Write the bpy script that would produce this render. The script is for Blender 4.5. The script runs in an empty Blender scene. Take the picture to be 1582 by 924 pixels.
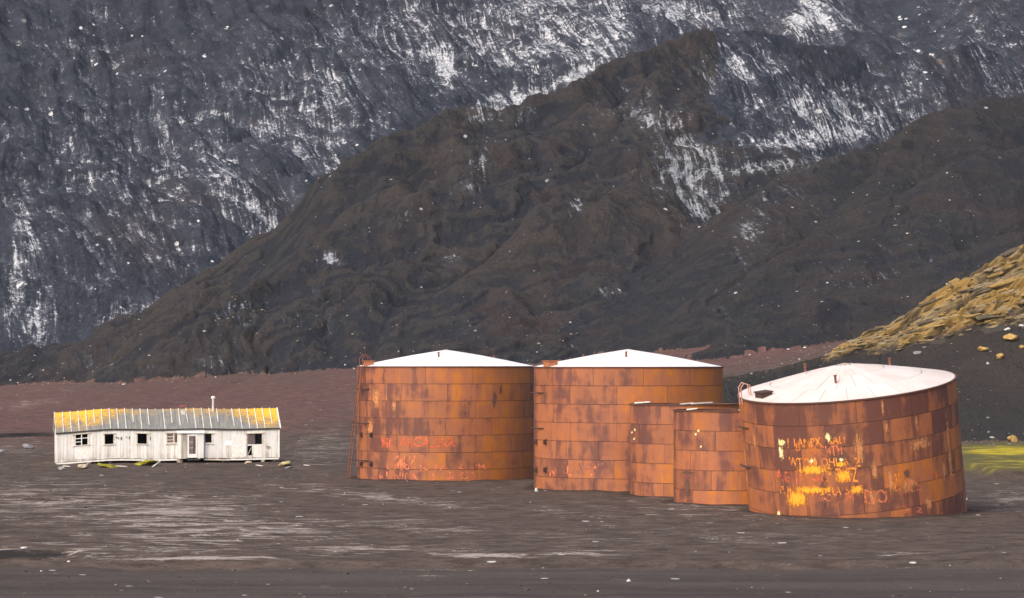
import bpy, bmesh, math, random
import numpy as np
from mathutils import Vector, Matrix

# ------------------------------------------------------------------ camera, sky, sun, exposure
F, CX, HY, HC = 4000.0, 791.0, 563.0, 8.7      # focal length in photo pixels, optical column, eye-level row, eye height
scene = bpy.context.scene
cam_d = bpy.data.cameras.new("camera")
cam = bpy.data.objects.new("camera", cam_d)
scene.collection.objects.link(cam)
cam.location = (0, 0, HC)
cam.rotation_euler = (math.radians(90), 0, 0)
cam_d.sensor_width = 36.0
cam_d.lens = 36.0 * F / 1582.0
cam_d.shift_y = (HY - 462.0) / 1582.0
cam_d.clip_start = 1.0
cam_d.clip_end = 6000.0
scene.camera = cam

SUN_ELEV, SUN_AZ = math.radians(42), math.radians(-144)   # azimuth from +Y towards +X
world = bpy.data.worlds.new("World")
scene.world = world
world.use_nodes = True
wn = world.node_tree
wn.nodes.clear()
sky = wn.nodes.new("ShaderNodeTexSky")
sky.sky_type = 'NISHITA'
sky.sun_disc = False
sky.sun_elevation = SUN_ELEV
sky.sun_rotation = SUN_AZ
sky.air_density = 1.0
sky.dust_density = 6.0
sky.ozone_density = 1.0
bg = wn.nodes.new("ShaderNodeBackground")
bg.inputs[1].default_value = 0.15
wo = wn.nodes.new("ShaderNodeOutputWorld")
wn.links.new(sky.outputs[0], bg.inputs[0])
wn.links.new(bg.outputs[0], wo.inputs[0])

sun_d = bpy.data.lights.new("sun", 'SUN')
sun_d.energy = 1.15
sun_d.angle = math.radians(70)
sun_d.color = (1.0, 0.965, 0.92)
sun = bpy.data.objects.new("sun", sun_d)
scene.collection.objects.link(sun)
sdir = Vector((math.sin(SUN_AZ) * math.cos(SUN_ELEV), math.cos(SUN_AZ) * math.cos(SUN_ELEV), math.sin(SUN_ELEV)))
sun.rotation_euler = sdir.to_track_quat('Z', 'Y').to_euler()

vs = scene.view_settings
vs.view_transform = 'Standard'
vs.look = 'None'
vs.exposure = 0.54
vs.gamma = 1.0
vs.use_curve_mapping = False

rng = random.Random(7)
COL = scene.collection.objects

# ------------------------------------------------------------------ helpers
def P(px, py, Y):
    return ((px - CX) / F * Y, Y, HC + (HY - py) / F * Y)

def tag(o, label=None, cat=None, group=None, kind=None):
    if label: o["label"] = label
    if cat: o["category"] = cat
    if group: o["group"] = group
    if kind: o["kind"] = kind
    return o

def empty(name, loc=(0, 0, 0), rot=(0, 0, 0)):
    o = bpy.data.objects.new(name, None)
    o.empty_display_size = 0.5
    COL.link(o)
    o.location = loc
    o.rotation_euler = rot
    return o

def link(name, me, mat=None, parent=None, smooth=False):
    o = bpy.data.objects.new(name, me)
    COL.link(o)
    if mat is not None and not me.materials:
        me.materials.append(mat)
    if parent is not None:
        o.parent = parent
    if smooth:
        me.polygons.foreach_set("use_smooth", [True] * len(me.polygons))
    return o

class MB:
    """collects boxes, bars and tubes for ONE mesh"""
    def __init__(self):
        self.v, self.f = [], []
    def add(self, vs, fs):
        n = len(self.v)
        self.v += [tuple(v) for v in vs]
        self.f += [tuple(i + n for i in f) for f in fs]
        return self
    def hexa(self, c):          # 8 corners: bottom ring 0-3, top ring 4-7
        return self.add(c, [(3, 2, 1, 0), (4, 5, 6, 7), (0, 1, 5, 4), (1, 2, 6, 5), (2, 3, 7, 6), (3, 0, 4, 7)])
    def box(self, x0, x1, y0, y1, z0, z1):
        return self.hexa([(x0, y0, z0), (x1, y0, z0), (x1, y1, z0), (x0, y1, z0),
                          (x0, y0, z1), (x1, y0, z1), (x1, y1, z1), (x0, y1, z1)])
    def tube(self, pts, r, n=6, cap=True):
        pts = [Vector(p) for p in pts]
        rs = r if isinstance(r, (list, tuple)) else [r] * len(pts)
        vs, fs = [], []
        for i, p in enumerate(pts):
            d = (pts[min(i + 1, len(pts) - 1)] - pts[max(i - 1, 0)]).normalized()
            u = d.orthogonal().normalized() if i == 0 else (u - d * u.dot(d)).normalized()
            w = d.cross(u)
            for k in range(n):
                a = 2 * math.pi * k / n
                vs.append(p + (u * math.cos(a) + w * math.sin(a)) * rs[i])
        for i in range(len(pts) - 1):
            for k in range(n):
                k2 = (k + 1) % n
                fs.append((i * n + k, i * n + k2, (i + 1) * n + k2, (i + 1) * n + k))
        if cap:
            fs.append(tuple(range(n))[::-1])
            fs.append(tuple((len(pts) - 1) * n + k for k in range(n)))
        return self.add(vs, fs)
    def mesh(self, name):
        me = bpy.data.meshes.new(name)
        me.from_pydata(self.v, [], self.f)
        me.update()
        return me
    def build(self, name, mat, parent=None, smooth=False):
        return link(name, self.mesh(name), mat, parent, smooth)

# gradient noise in numpy
def perlin(x, y, seed=0):
    x = np.asarray(x, dtype=np.float32); y = np.asarray(y, dtype=np.float32)
    r = np.random.RandomState(seed + 11)
    perm = r.permutation(512).astype(np.int32)
    ang = r.rand(512) * 2 * np.pi
    gx, gy = np.cos(ang).astype(np.float32), np.sin(ang).astype(np.float32)
    xi = np.floor(x).astype(np.int32); yi = np.floor(y).astype(np.int32)
    xf = x - xi; yf = y - yi
    u = xf * xf * xf * (xf * (xf * 6 - 15) + 10)
    v = yf * yf * yf * (yf * (yf * 6 - 15) + 10)
    def g(ix, iy, dx, dy):
        h = perm[(perm[ix & 511] + iy) & 511]
        return gx[h] * dx + gy[h] * dy
    a = g(xi, yi, xf, yf); b = g(xi + 1, yi, xf - 1, yf)
    c = g(xi, yi + 1, xf, yf - 1); d = g(xi + 1, yi + 1, xf - 1, yf - 1)
    return ((a + (b - a) * u) + ((c + (d - c) * u) - (a + (b - a) * u)) * v) * 1.5

def fbm(x, y, octaves=4, seed=0, gain=0.5, lac=2.03):
    s, a, t = 0.0, 1.0, 0.0
    for i in range(octaves):
        s = s + a * perlin(x, y, seed + i * 17)
        t += a
        a *= gain; x = x * lac + 3.1; y = y * lac - 1.7
    return s / t

def ridged(x, y, octaves=4, seed=0, gain=0.5, lac=2.03):
    s, a, t = 0.0, 1.0, 0.0
    for i in range(octaves):
        s = s + a * (1 - 2 * np.abs(perlin(x, y, seed + i * 17)))
        t += a
        a *= gain; x = x * lac + 3.1; y = y * lac - 1.7
    return s / t

def sstep(a, b, x):
    t = np.clip((x - a) / (b - a), 0, 1)
    return t * t * (3 - 2 * t)

# node helpers
class NT:
    def __init__(self, name):
        self.m = bpy.data.materials.new(name)
        self.m.use_nodes = True
        self.t = self.m.node_tree
        self.t.nodes.clear()
        self.out = self.t.nodes.new("ShaderNodeOutputMaterial")
    def n(self, typ, ins=None, **props):
        nd = self.t.nodes.new(typ)
        for k, v in props.items():
            setattr(nd, k, v)
        for k, v in (ins or {}).items():
            self.set(nd.inputs[k], v)
        return nd
    def set(self, sock, v):
        if isinstance(v, bpy.types.NodeSocket):
            self.t.links.new(v, sock)
        elif isinstance(v, bpy.types.Node):
            self.t.links.new(v.outputs[0], sock)
        else:
            if isinstance(v, (tuple, list)) and len(v) == 3 and sock.type == 'RGBA':
                v = (*v, 1.0)
            sock.default_value = v
    def math(self, op, a, b=0.0, clamp=False):
        nd = self.n("ShaderNodeMath", {0: a, 1: b}, operation=op)
        nd.use_clamp = clamp
        return nd.outputs[0]
    def mix(self, fac, a, b, blend='MIX'):
        nd = self.n("ShaderNodeMix", data_type='RGBA', blend_type=blend)
        self.set(nd.inputs[0], fac); self.set(nd.inputs[6], a); self.set(nd.inputs[7], b)
        return nd.outputs[2]
    def ramp(self, fac, a, b):          # smooth threshold
        nd = self.n("ShaderNodeMapRange", {0: fac, 1: a, 2: b, 3: 0.0, 4: 1.0}, interpolation_type='SMOOTHSTEP')
        return nd.outputs[0]
    def noise(self, vec, scale, detail=4.0, rough=0.55, dist=0.0, w=None, typ='FBM'):
        nd = self.n("ShaderNodeTexNoise")
        nd.noise_dimensions = '4D' if w is not None else '3D'
        nd.noise_type = typ
        if vec is not None: self.set(nd.inputs['Vector'], vec)
        if w is not None: self.set(nd.inputs['W'], w)
        self.set(nd.inputs['Scale'], scale); self.set(nd.inputs['Detail'], detail)
        self.set(nd.inputs['Roughness'], rough); self.set(nd.inputs['Distortion'], dist)
        return nd.outputs[0]
    def voro(self, vec, scale, feature='F1', rnd=1.0, out=0):
        nd = self.n("ShaderNodeTexVoronoi", {'Vector': vec, 'Scale': scale, 'Randomness': rnd}, feature=feature)
        return nd.outputs[out]
    def scale(self, vec, sx, sy, sz):
        nd = self.n("ShaderNodeVectorMath", {0: vec, 1: (sx, sy, sz)}, operation='MULTIPLY')
        return nd.outputs[0]
    def attr(self, name, out=2):
        return self.n("ShaderNodeAttribute", attribute_name=name).outputs[out]
    def pos(self):
        return self.n("ShaderNodeNewGeometry").outputs[0]
    def objco(self):
        return self.n("ShaderNodeTexCoord").outputs[3]
    def bump(self, h, strength=0.5, dist=0.1, normal=None):
        nd = self.n("ShaderNodeBump", {'Height': h, 'Strength': strength, 'Distance': dist})
        if normal is not None: self.set(nd.inputs['Normal'], normal)
        return nd.outputs[0]
    def bsdf(self, color, rough=0.9, normal=None, metal=0.0, spec=0.3):
        nd = self.n("ShaderNodeBsdfPrincipled", {'Base Color': color, 'Roughness': rough, 'Metallic': metal, 'Specular IOR Level': spec})
        if normal is not None: self.set(nd.inputs['Normal'], normal)
        self.t.links.new(nd.outputs[0], self.out.inputs[0])
        return nd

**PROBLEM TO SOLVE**
Reproduce the material above exactly, first line through the line that contains "scene.camera = cam", minus the pictures.

**THE RESULT**
Write the bpy script that would produce this render. The script is for Blender 4.5. The script runs in an empty Blender scene. Take the picture to be 1582 by 924 pixels.
import bpy, bmesh, math, random
import numpy as np
from mathutils import Vector, Matrix

# ------------------------------------------------------------------ camera, sky, sun, exposure
F, CX, HY, HC = 4000.0, 791.0, 563.0, 8.7      # focal length in photo pixels, optical column, eye-level row, eye height
scene = bpy.context.scene
cam_d = bpy.data.cameras.new("camera")
cam = bpy.data.objects.new("camera", cam_d)
scene.collection.objects.link(cam)
cam.location = (0, 0, HC)
cam.rotation_euler = (math.radians(90), 0, 0)
cam_d.sensor_width = 36.0
cam_d.lens = 36.0 * F / 1582.0
cam_d.shift_y = (HY - 462.0) / 1582.0
cam_d.clip_start = 1.0
cam_d.clip_end = 6000.0
scene.camera = cam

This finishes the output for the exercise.